Trump acquitted, denounced in historic impeachment trial

Full Screen
1 / 13

Copyright 2021 The Associated Press. All rights reserved

In this image from video, House impeachment manager Rep. Jamie Raskin, D-Md., speaks about the motion to call witnesses during the second impeachment trial of former President Donald Trump in the Senate at the U.S. Capitol in Washington, Saturday, Feb. 13, 2021. (Senate Television via AP)

WASHINGTON – Donald Trump was acquitted Saturday of inciting the horrific attack on the U.S. Capitol, concluding a historic impeachment trial that spared him the first-ever conviction of a current or former U.S. president but exposed the fragility of America’s democratic traditions and left a divided nation to come to terms with the violence sparked by his defeated presidency.

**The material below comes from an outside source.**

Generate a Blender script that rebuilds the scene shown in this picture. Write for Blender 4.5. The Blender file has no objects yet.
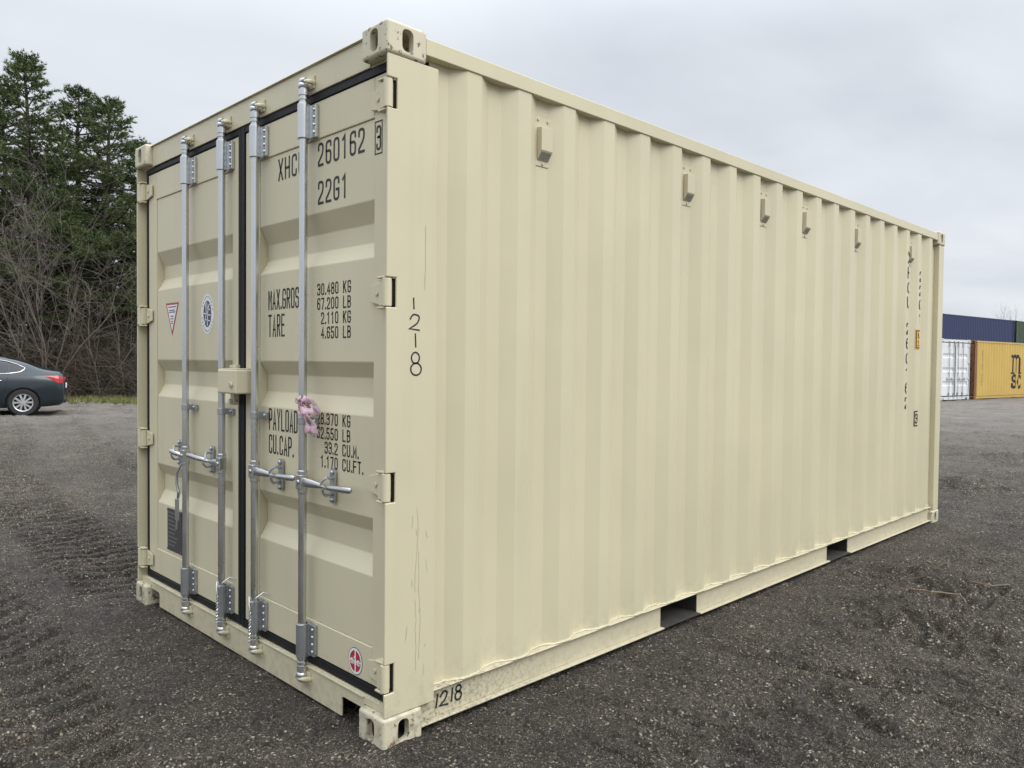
import bpy, bmesh, math, random
import numpy as np
from mathutils import Vector, Matrix
random.seed(7)
SC = bpy.context.scene
COL = SC.collection
R = math.radians

# ------------------------------------------------------------------ camera
cd = bpy.data.cameras.new('camera')
cam = bpy.data.objects.new('camera', cd)
COL.objects.link(cam)
SC.camera = cam
CAMP = Vector((2.25471, -1.60756, 1.39407))
YAW, PIT, ROL, FPX = -0.7901947, -0.0269625, 0.01016765, 779.4157
f_ = Vector((math.sin(YAW)*math.cos(PIT), math.cos(YAW)*math.cos(PIT), math.sin(PIT)))
r_ = Vector((math.cos(YAW), -math.sin(YAW), 0))
u_ = r_.cross(f_)
rr = r_*math.cos(ROL) + u_*math.sin(ROL)
uu = -r_*math.sin(ROL) + u_*math.cos(ROL)
cam.matrix_world = Matrix(((rr.x, uu.x, -f_.x, CAMP.x), (rr.y, uu.y, -f_.y, CAMP.y), (rr.z, uu.z, -f_.z, CAMP.z), (0, 0, 0, 1)))
cd.sensor_width = 36
cd.lens = FPX/1024*36
cd.clip_start = 0.05
cd.clip_end = 3000

# ------------------------------------------------------------------ world, sun, exposure
SUN_DIR = Vector((0.86, 0.15, 0.80)).normalized()      # towards the sun
SUN_EL = math.asin(SUN_DIR.z)
SUN_AZ = math.atan2(SUN_DIR.x, SUN_DIR.y)
W = bpy.data.worlds.new('World')
SC.world = W
W.use_nodes = True
nt = W.node_tree
nt.nodes.clear()
def wn(t, **k):
    n = nt.nodes.new(t)
    for a, b in k.items():
        setattr(n, a, b)
    return n
out = wn('ShaderNodeOutputWorld')
bg = wn('ShaderNodeBackground')
bg.inputs['Strength'].default_value = 0.1
sky = wn('ShaderNodeTexSky', sky_type='NISHITA', sun_disc=False, sun_elevation=SUN_EL, sun_rotation=SUN_AZ, air_density=1.0, dust_density=3.0)
tc = wn('ShaderNodeTexCoord')
sep = wn('ShaderNodeSeparateXYZ')
nt.links.new(tc.outputs['Generated'], sep.inputs[0])
def wmath(op, a, b=None, clamp=False):
    n = wn('ShaderNodeMath', operation=op, use_clamp=clamp)
    for i, v in enumerate((a, b)):
        if v is None: continue
        if isinstance(v, (int, float)): n.inputs[i].default_value = v
        else: nt.links.new(v, n.inputs[i])
    return n.outputs[0]
zc = wmath('MAXIMUM', sep.outputs['Z'], 0.0)
den = wmath('ADD', zc, 0.22)
px = wmath('DIVIDE', sep.outputs['X'], den)
py = wmath('DIVIDE', sep.outputs['Y'], den)
cmb = wn('ShaderNodeCombineXYZ')
nt.links.new(px, cmb.inputs[0]); nt.links.new(py, cmb.inputs[1])
no = wn('ShaderNodeTexNoise')
no.inputs['Scale'].default_value = 1.15
no.inputs['Detail'].default_value = 5
no.inputs['Roughness'].default_value = 0.5
no.inputs['Distortion'].default_value = 0.6
nt.links.new(cmb.outputs[0], no.inputs['Vector'])
ramp = wn('ShaderNodeValToRGB')
ramp.color_ramp.elements[0].position = 0.34
ramp.color_ramp.elements[0].color = (0.56, 0.592, 0.645, 1)
ramp.color_ramp.elements[1].position = 0.66
ramp.color_ramp.elements[1].color = (0.69, 0.722, 0.762, 1)
nt.links.new(no.outputs['Fac'], ramp.inputs[0])
# an overcast sky: several times brighter overhead than at the horizon
ov = wmath('MULTIPLY', wmath('POWER', wmath('MULTIPLY', wmath('MAXIMUM', wmath('SUBTRACT', zc, 0.36), 0.0), 1.56), 1.15), 3.1)
ov = wmath('ADD', ov, 1.0)
SKY_LEVEL = 6.3
lev = wmath('MULTIPLY', ov, SKY_LEVEL)
mul = wn('ShaderNodeVectorMath', operation='SCALE')
nt.links.new(ramp.outputs[0], mul.inputs[0]); nt.links.new(lev, mul.inputs['Scale'])
mx = wn('ShaderNodeMix', data_type='RGBA')
mx.inputs['Factor'].default_value = 0.96
nt.links.new(sky.outputs[0], mx.inputs['A']); nt.links.new(mul.outputs[0], mx.inputs['B'])
nt.links.new(mx.outputs['Result'], bg.inputs['Color'])
nt.links.new(bg.outputs[0], out.inputs[0])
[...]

Barely a month since the deadly Jan. 6 riot that stunned the world, the Senate convened for a rare weekend session to deliver its verdict, voting while armed National Guard troops continued to stand their posts outside the iconic building.

The quick trial, the nation’s first of a former president, showed in raw and emotional detail how perilously close the invaders had come to destroying the nation's deep tradition of a peaceful transfer of presidential power after Trump had refused to concede the election. Rallying outside the White House, he unleashed a mob of supporters to “fight like hell” for him at the Capitol just as Congress was certifying Democrat Joe Biden’s victory. As hundreds stormed the building, some in tactical gear engaging in bloody combat with police, lawmakers fled for their lives. Five people died.

The verdict, on a vote of 57-43, is all but certain to influence not only the former president's political future but that of the senators sworn to deliver impartial justice as jurors. Seven Republicans joined all Democrats to convict, but it was far from the two-third threshold required.

The outcome after the uprising leaves unresolved the nation’s wrenching divisions over Trump's brand of politics that led to the most violent domestic attack on one of America's three branches of government.

“Senators, we are in a dialogue with history, a conversation with our past, with a hope for our future,” said Rep. Madeleine Dean, D-Pa.., one of the House prosecutors in closing arguments.

“What we do here, what is being asked of each of us here, in this moment, will be remembered."

Trump, unrepentant, welcomed his second impeachment acquittal and said his movement “has only just begun.” He slammed the trial as “yet another phase of the greatest witch hunt in the history of our Country.”